Alleged Iranian conspirator in assassination plot tied to 2007 attack on U.S. troops

As the Obama administration pressed its case this week that elements of Iran's elite Qods Force brigade plotted to assassinate Saudi Arabia's ambassador to the United States, more information has emerged about one of the alleged conspirator's ties to a brutal attack that killed five American troops in Karbala, Iraq in 2007.

President Obama and senior officials laid out their case in a series of meetings with foreign leaders and diplomats, including a highly unusual meeting between the American and Iranian UN envoys on Wednesday.

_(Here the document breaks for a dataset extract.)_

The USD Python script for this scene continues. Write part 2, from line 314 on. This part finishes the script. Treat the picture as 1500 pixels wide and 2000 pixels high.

"We've laid the facts before them," Obama said at a press conference Wednesday with visiting South Korean President Lee Myung-bak Wednesday, the Associated Press reported, referring to foreign leaders and diplomats. When they have had a chance to more closely examine the U.S. evidence, he said, "there will not be a dispute" over the American claims.

"We believe that, even if at the highest levels there was not detailed operational knowledge, there has to be accountability with respect to anybody in the Iranian government engaging in this kind of activity," he added.

Obama's comments came a day after Susan Rice, the American ambassador to the UN, reportedly held an unusual meeting with her Iranian counterpart, Mohammad Khazaee.

"U.S. officials...confirmed the Obama administration has had direct contact with Iran over the allegations," CBS News reported Thursday. Rice "met with Iranian officials at Iran's mission to the U.N. on Wednesday—a highly unusual contact for two countries that do not have diplomatic relations."

Khazaee denied the American charges as "politically motivated" Tuesday in an angry letter to UN Secretary General Ban Ki-Moon.

Secretary of State Hillary Clinton presented the case directly to the Swiss ambassador to Iran, who flew to Washington especially for the briefing Thursday. (The Swiss act as the United States' diplomatic protector in Iran, which broke off relations with the United States after the 1979 Islamic revolution and seizure of U.S. embassy hostages that year.) Deputy Secretary of State Bill Burns similarly presented the case to over 100 foreign diplomats in a meeting Wednesday, pressing for more sanctions and pressure on Iran, diplomats who attended the briefing said.

As analysts have sifted through the information in the complaint unsealed by the Justice Department earlier this week, more information has emerged about an Iranian Qods force commander identified as a key figure in the alleged assassination plot.

Abdul Reza Shahlai is described in the U.S. government documents released this week as an Iranian Revolutionary Guards Corps-Qods Force commander, as well as the cousin of Manssor Arbabsiar, the Iranian-American former used car salesman who allegedly confessed to U.S. authorities last month to plotting the assassination of the Saudi envoy to Washington.

But it turns out that the United States is already quite familiar with Arbabsiar's cousin Shahlai.

In 2008, the Treasury Department previously designated him as a Qods Force deputy commander who allegedly planned a highly sophisticated ambush by an Iraqi Shiite militant group that killed five U.S. soldiers in Karbala, Iraq in 2007. Among the most stunning features of that Jan. 2007 attack was that the Iranian-backed Iraqi Shiite militants who carried it out were wearing U.S. military uniforms.

In its 2008 designation, Treasury described Shahlai as a IRGC-QF deputy commander "who planned 'Jaysh al-Mahdi (JAM) Special Groups attacks against Coalition Forces in Iraq,'" counterterrorism analyst Thomas Joscelyn wrote at Long War Journal. "One of the attacks he 'planned' was the 2007 raid in Karbala, a daring and sophisticated operation in which Iranian-trained terrorists posed as American soldiers during an assault on the Provincial Joint Coordination Center."

This week, in its new designation, the Treasury Department charged that Shahlai "coordinated the plot to assassinate the Saudi Arabian Ambassador to the United States Adel Al-Jubeir ... and to carry out follow-on attacks against other countries' interests inside the United States and in another country."